_Aim:_ Retype every line from the start of the data down to and including the line with "COL = SC.collection". Skip the pictures.

== Provided data ==

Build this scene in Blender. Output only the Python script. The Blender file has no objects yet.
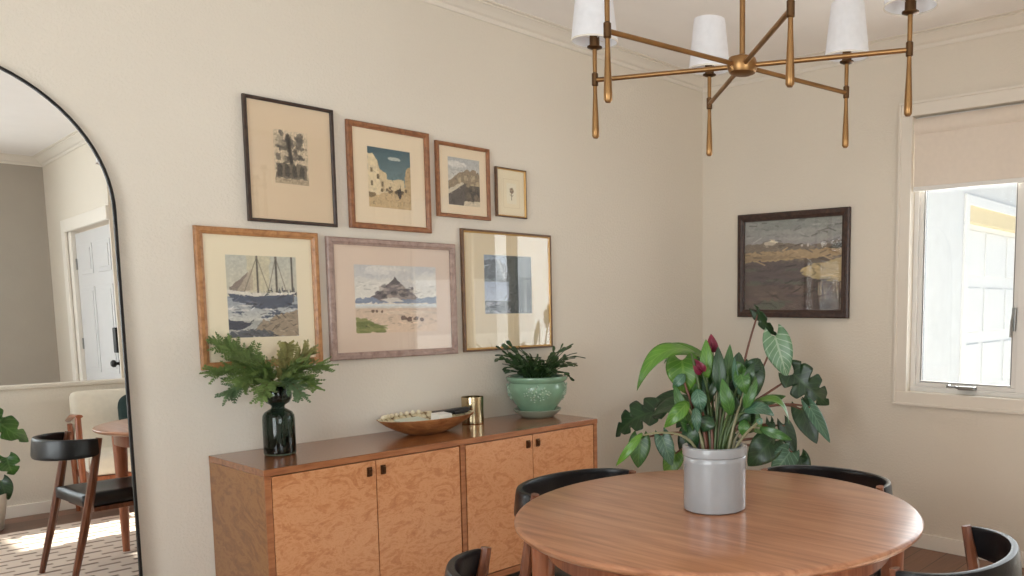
import bpy, bmesh, math, random
import numpy as np
from mathutils import Vector, Matrix

random.seed(7)
rng = np.random.default_rng(7)
PI = math.pi
SC = bpy.context.scene
COL = SC.collection

# ------------------------------------------------------------------ camera
CAMLOC = Vector((-4.249, -3.290, 1.35))
FPX, PX, PY = 824.26, 700.46, 382.06
YAW, PITCH = math.radians(52.11), math.radians(-5.57)
FWD = Vector((math.sin(YAW) * math.cos(PITCH), math.cos(YAW) * math.cos(PITCH), math.sin(PITCH)))
RIGHT = Vector((math.cos(YAW), -math.sin(YAW), 0))
UP = RIGHT.cross(FWD)
cam = bpy.data.cameras.new('camera')
cam.sensor_fit = 'HORIZONTAL'
cam.sensor_width = 36.0
cam.lens = 36.0 * FPX / 1024
cam.shift_x = -(PX - 512) / 1024
cam.shift_y = (PY - 288) / 1024
cam.clip_start = 0.02
camo = bpy.data.objects.new('camera', cam)
COL.objects.link(camo)
camo.matrix_world = Matrix(((RIGHT.x, UP.x, -FWD.x, CAMLOC.x), (RIGHT.y, UP.y, -FWD.y, CAMLOC.y),
                            (RIGHT.z, UP.z, -FWD.z, CAMLOC.z), (0, 0, 0, 1)))
SC.camera = camo


def at(px, py, depth):
    """the place seen at a pixel, so many metres into the room"""
    return CAMLOC + (FWD + RIGHT * ((px - PX) / FPX) - UP * ((py - PY) / FPX)) * depth


# ------------------------------------------------------------------ colours and materials
def lin(r, g, b):
    f = lambda c: (c / 255 / 12.92) if c / 255 <= 0.04045 else ((c / 255 + 0.055) / 1.055) ** 2.4
    return (f(r), f(g), f(b), 1.0)


def new_mat(name):
    m = bpy.data.materials.new(name)
    m.use_nodes = True
    nt = m.node_tree
    return m, nt, nt.nodes['Principled BSDF']


def N(nt, kind, **kw):
    n = nt.nodes.new(kind)
    for k, v in kw.items():
        setattr(n, k, v)
    return n


def coords(nt, scale, kind='Object', rot=(0, 0, 0)):
    tc = N(nt, 'ShaderNodeTexCoord')
    mp = N(nt, 'ShaderNodeMapping')
    mp.inputs['Scale'].default_value = scale
    mp.inputs['Rotation'].default_value = rot
    nt.links.new(tc.outputs[kind], mp.inputs['Vector'])
    return mp.outputs['Vector']


def noise(nt, vec, scale=5.0, detail=4.0, rough=0.5, dist=0.0):
    n = N(nt, 'ShaderNodeTexNoise')
    n.inputs['Scale'].default_value = scale
    n.inputs['Detail'].default_value = detail
    n.inputs['Roughness'].default_value = rough
    n.inputs['Distortion'].default_value = dist
    nt.links.new(vec, n.inputs['Vector'])
    return n.outputs['Fac']


def ramp(nt, fac, stops):
    r = N(nt, 'ShaderNodeValToRGB')
    e = r.color_ramp.elements
    while len(e) < len(stops):
        e.new(0.5)
    for i, (p, c) in enumerate(stops):
        e[i].position = p
        e[i].color = c
    nt.links.new(fac, r.inputs['Fac'])
    return r.outputs['Color']


def bump(nt, bsdf, fac, strength=0.2, dist=0.01):
    b = N(nt, 'ShaderNodeBump')
    b.inputs['Strength'].default_value = strength
    b.inputs['Distance'].default_value = dist
    nt.links.new(fac, b.inputs['Height'])
    nt.links.new(b.outputs['Normal'], bsdf.inputs['Normal'])


def plain(name, col, rough=0.5, metal=0.0, var=0.08, scale=6.0, bumps=0.0, bscale=40.0, coat=0.0, spec=0.5):
    m, nt, b = new_mat(name)
    v = coords(nt, (1, 1, 1))
    f = noise(nt, v, scale, 3)
    c = col
    lo = tuple(x * (1 - var) for x in c[:3]) + (1,)
    hi = tuple(min(1, x * (1 + var)) for x in c[:3]) + (1,)
    nt.links.new(ramp(nt, f, [(0.3, lo), (0.7, hi)]), b.inputs['Base Color'])
    b.inputs['Roughness'].default_value = rough
    b.inputs['Metallic'].default_value = metal
    b.inputs['Coat Weight'].default_value = coat
    b.inputs['Specular IOR Level'].default_value = spec
    if bumps:
        bump(nt, b, noise(nt, v, bscale, 4), bumps, 0.004)
    return m


def wood(name, dark, mid, light, stretch=(1, 14, 14), scale=3.0, rough=0.35, coat=0.15, dist=0.6, spec=0.5):
    m, nt, b = new_mat(name)
    v = coords(nt, stretch)
    f = noise(nt, v, scale, 8, 0.6, dist)
    nt.links.new(ramp(nt, f, [(0.3, dark), (0.5, mid), (0.72, light)]), b.inputs['Base Color'])
    b.inputs['Roughness'].default_value = rough
    b.inputs['Coat Weight'].default_value = coat
    b.inputs['Coat Roughness'].default_value = 0.15
    b.inputs['Specular IOR Level'].default_value = spec
    bump(nt, b, f, 0.05, 0.002)
    return m


def burl(name, dark, mid, light, off=0.0, scale=5.0):
    m, nt, b = new_mat(name)
    v = coords(nt, (1.0, 1, 1.7))
    a = N(nt, 'ShaderNodeVectorMath', operation='ADD')
    a.inputs[1].default_value = (off, off * 0.7, off * 1.3)
    nt.links.new(v, a.inputs[0])
    f1 = noise(nt, a.outputs[0], scale, 9, 0.66, 2.6)
    f2 = noise(nt, a.outputs[0], scale * 6, 4, 0.6, 1.0)
    mx = N(nt, 'ShaderNodeMix')
    mx.inputs[0].default_value = 0.3
    nt.links.new(f1, mx.inputs[2])
    nt.links.new(f2, mx.inputs[3])
    nt.links.new(ramp(nt, mx.outputs[0], [(0.3, dark), (0.46, mid), (0.53, light), (0.62, mid), (0.75, light)]), b.inputs['Base Color'])
    b.inputs['Roughness'].default_value = 0.36
    b.inputs['Coat Weight'].default_value = 0.4
    b.inputs['Coat Roughness'].default_value = 0.22
    return m


def painted(name, rough=0.6, spec=0.3):
    m, nt, b = new_mat(name)
    a = N(nt, 'ShaderNodeAttribute', attribute_name='paint')
    nt.links.new(a.outputs['Color'], b.inputs['Base Color'])
    b.inputs['Roughness'].default_value = rough
    b.inputs['Specular IOR Level'].default_value = spec
    return m


def thin_glass(name, tint=(1, 1, 1, 1), boost=1.0, rough=0.0):
    m = bpy.data.materials.new(name)
    m.use_nodes = True
    nt = m.node_tree
    nt.nodes.remove(nt.nodes['Principled BSDF'])
    tr = N(nt, 'ShaderNodeBsdfTransparent')
    tr.inputs['Color'].default_value = tint
    gl = N(nt, 'ShaderNodeBsdfGlossy')
    gl.inputs['Roughness'].default_value = rough
    fr = N(nt, 'ShaderNodeFresnel')
    ge = N(nt, 'ShaderNodeNewGeometry')                 # a thin pane reflects alike from both of its faces
    io = N(nt, 'ShaderNodeMath', operation='MULTIPLY_ADD')
    io.inputs[1].default_value = 1 / 1.45 - 1.45
    io.inputs[2].default_value = 1.45
    nt.links.new(ge.outputs['Backfacing'], io.inputs[0])
    nt.links.new(io.outputs[0], fr.inputs['IOR'])
    mu = N(nt, 'ShaderNodeMath', operation='MULTIPLY')
    mu.inputs[1].default_value = boost
    mu.use_clamp = True
    nt.links.new(fr.outputs[0], mu.inputs[0])
    mx = N(nt, 'ShaderNodeMixShader')
    nt.links.new(mu.outputs[0], mx.inputs[0])
    nt.links.new(tr.outputs[0], mx.inputs[1])
    nt.links.new(gl.outputs[0], mx.inputs[2])
    nt.links.new(mx.outputs[0], nt.nodes['Material Output'].inputs['Surface'])
    return m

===

_Response for this exercise:_
Build this scene in Blender. Output only the Python script. The Blender file has no objects yet.
import bpy, bmesh, math, random
import numpy as np
from mathutils import Vector, Matrix

random.seed(7)
rng = np.random.default_rng(7)
PI = math.pi
SC = bpy.context.scene
COL = SC.collection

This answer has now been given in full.